» **Requirement**
Write the data out again, character for character, with no images.

╭─ Data

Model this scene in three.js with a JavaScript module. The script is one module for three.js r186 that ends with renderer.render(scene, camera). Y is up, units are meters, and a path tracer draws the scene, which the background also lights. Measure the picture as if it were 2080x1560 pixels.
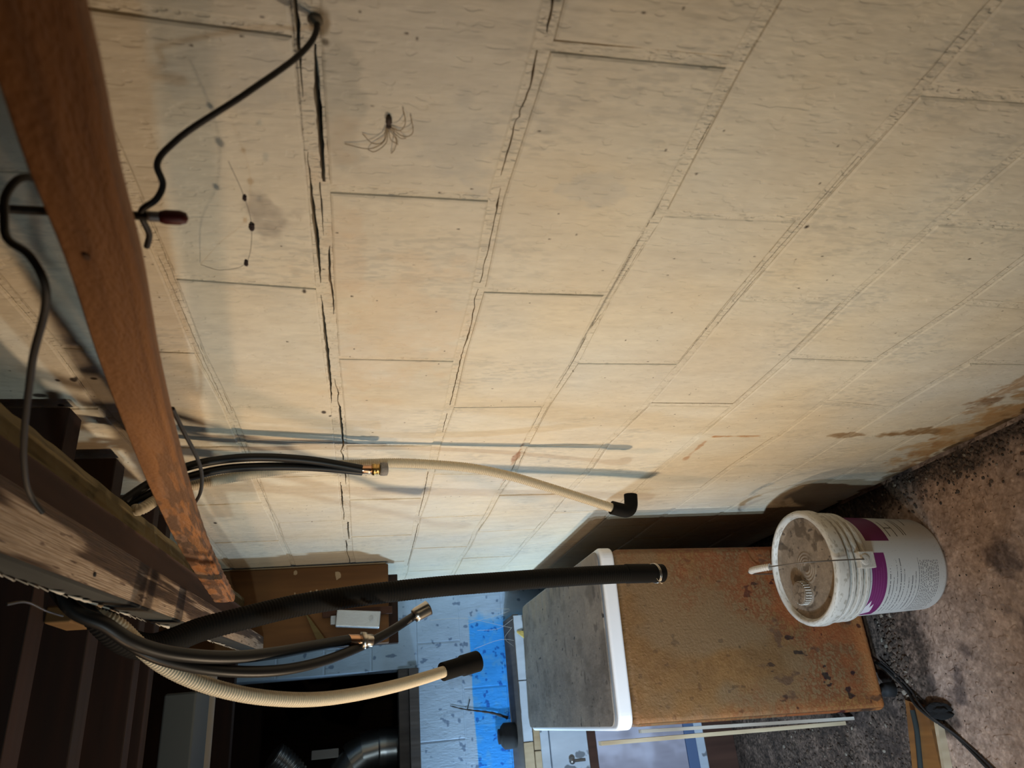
import * as THREE from 'three';
import { mergeGeometries } from 'three/addons/utils/BufferGeometryUtils.js';
import { RoundedBoxGeometry } from 'three/addons/geometries/RoundedBoxGeometry.js';

// ---------------------------------------------------------------- camera, exposure, lamps
// World: y up, x = 0 is the painted block wall (room at x < 0), the far wall is at z = -3.
const scene = new THREE.Scene();
scene.background = new THREE.Color(0x000000);
const camera = new THREE.PerspectiveCamera(2 * Math.atan(780 / 1428) * 180 / Math.PI, 2080 / 1560, 0.02, 50);
{ // the photograph was taken with the phone on its side: image left is up
  const right = new THREE.Vector3(-0.08728, -0.97883, 0.18514), down = new THREE.Vector3(-0.90131, -0.001566, -0.43317), fwd = new THREE.Vector3(0.42429, -0.20468, -0.88209);
  camera.matrixAutoUpdate = true;
  camera.position.set(-0.5505, 1.5960, 0.4331);
  camera.quaternion.setFromRotationMatrix(new THREE.Matrix4().makeBasis(right, down.negate(), fwd.negate()));
  camera.focus = 1.65; camera.userData.fStop = 7;
}
scene.add(camera);
const renderer = new THREE.WebGLRenderer({ antialias: true });
renderer.toneMapping = THREE.LinearToneMapping;
renderer.toneMappingExposure = 1.0;
renderer.shadowMap.enabled = true;
const LAMPS = {
  warm: { at: [-1.7, 1.02, -1.24], aim: [0, 1.36, -1.0], color: [1.0, 0.77, 0.53], power: 6.4, angle: 0.77, size: 2.2 },
  neutral: { at: [-2.0, 1.5, 0.12], aim: [0, 1.0, -1.4], color: [0.72, 0.86, 0.88], power: 5.4, angle: 0.76, size: 2.2 },
  low: { at: [-1.9, 1.25, -0.4], aim: [-0.75, 0.44, -2.04], color: [0.56, 0.76, 1.0], power: 20, angle: 0.52, size: 2 },
  blue: { at: [-1.5, 1.16, -2.84], aim: [-0.5, 1.0, -2.6], color: [0.56, 0.80, 1.0], power: 7.0, angle: 1.0, size: 2.5 },
  overhead: { at: [-1.8, 2.04, -0.9], aim: [0, 0.9, -1.0], color: [1.0, 0.64, 0.36], power: 2.2, angle: 0.95, size: 3 },
};

// ---------------------------------------------------------------- helpers
let seed = 1234567;
const rnd = () => { seed = (seed * 1664525 + 1013904223) >>> 0; return seed / 4294967296; };
const rr = (a, b) => a + (b - a) * rnd();
const V = (a) => new THREE.Vector3(...a);
const clamp = (x, a = 0, b = 1) => Math.min(b, Math.max(a, x));
const sstep = (a, b, x) => { const t = clamp((x - a) / (b - a)); return t * t * (3 - 2 * t); };
const used = {};
function numbered(name) { const n = used[name] = (used[name] ?? -1) + 1; return n ? `${name}_${String(n).padStart(3, '0')}` : name; }
function tag(o, label, category, group) { o.userData.label = label; if (category) o.userData.category = category; if (group) o.userData.group = group; return o; }
function structure(o, label) { o.userData.kind = 'structure'; if (label) o.userData.label = label; return o; }
function group(name, pos = [0, 0, 0], rot = [0, 0, 0]) { const g = new THREE.Group(); g.name = numbered(name); g.position.set(...pos); g.rotation.set(...rot); scene.add(g); return g; }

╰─

» **In response**
Model this scene in three.js with a JavaScript module. The script is one module for three.js r186 that ends with renderer.render(scene, camera). Y is up, units are meters, and a path tracer draws the scene, which the background also lights. Measure the picture as if it were 2080x1560 pixels.
import * as THREE from 'three';
import { mergeGeometries } from 'three/addons/utils/BufferGeometryUtils.js';
import { RoundedBoxGeometry } from 'three/addons/geometries/RoundedBoxGeometry.js';

// ---------------------------------------------------------------- camera, exposure, lamps
// World: y up, x = 0 is the painted block wall (room at x < 0), the far wall is at z = -3.
const scene = new THREE.Scene();
scene.background = new THREE.Color(0x000000);
const camera = new THREE.PerspectiveCamera(2 * Math.atan(780 / 1428) * 180 / Math.PI, 2080 / 1560, 0.02, 50);
{ // the photograph was taken with the phone on its side: image left is up
  const right = new THREE.Vector3(-0.08728, -0.97883, 0.18514), down = new THREE.Vector3(-0.90131, -0.001566, -0.43317), fwd = new THREE.Vector3(0.42429, -0.20468, -0.88209);
  camera.matrixAutoUpdate = true;
  camera.position.set(-0.5505, 1.5960, 0.4331);
  camera.quaternion.setFromRotationMatrix(new THREE.Matrix4().makeBasis(right, down.negate(), fwd.negate()));
  camera.focus = 1.65; camera.userData.fStop = 7;
}
scene.add(camera);
const renderer = new THREE.WebGLRenderer({ antialias: true });
renderer.toneMapping = THREE.LinearToneMapping;
renderer.toneMappingExposure = 1.0;
renderer.shadowMap.enabled = true;
const LAMPS = {
  warm: { at: [-1.7, 1.02, -1.24], aim: [0, 1.36, -1.0], color: [1.0, 0.77, 0.53], power: 6.4, angle: 0.77, size: 2.2 },
  neutral: { at: [-2.0, 1.5, 0.12], aim: [0, 1.0, -1.4], color: [0.72, 0.86, 0.88], power: 5.4, angle: 0.76, size: 2.2 },
  low: { at: [-1.9, 1.25, -0.4], aim: [-0.75, 0.44, -2.04], color: [0.56, 0.76, 1.0], power: 20, angle: 0.52, size: 2 },
  blue: { at: [-1.5, 1.16, -2.84], aim: [-0.5, 1.0, -2.6], color: [0.56, 0.80, 1.0], power: 7.0, angle: 1.0, size: 2.5 },
  overhead: { at: [-1.8, 2.04, -0.9], aim: [0, 0.9, -1.0], color: [1.0, 0.64, 0.36], power: 2.2, angle: 0.95, size: 3 },
};

// ---------------------------------------------------------------- helpers
let seed = 1234567;
const rnd = () => { seed = (seed * 1664525 + 1013904223) >>> 0; return seed / 4294967296; };
const rr = (a, b) => a + (b - a) * rnd();
const V = (a) => new THREE.Vector3(...a);
const clamp = (x, a = 0, b = 1) => Math.min(b, Math.max(a, x));
const sstep = (a, b, x) => { const t = clamp((x - a) / (b - a)); return t * t * (3 - 2 * t); };
const used = {};
function numbered(name) { const n = used[name] = (used[name] ?? -1) + 1; return n ? `${name}_${String(n).padStart(3, '0')}` : name; }
function tag(o, label, category, group) { o.userData.label = label; if (category) o.userData.category = category; if (group) o.userData.group = group; return o; }
function structure(o, label) { o.userData.kind = 'structure'; if (label) o.userData.label = label; return o; }
function group(name, pos = [0, 0, 0], rot = [0, 0, 0]) { const g = new THREE.Group(); g.name = numbered(name); g.position.set(...pos); g.rotation.set(...rot); scene.add(g); return g; }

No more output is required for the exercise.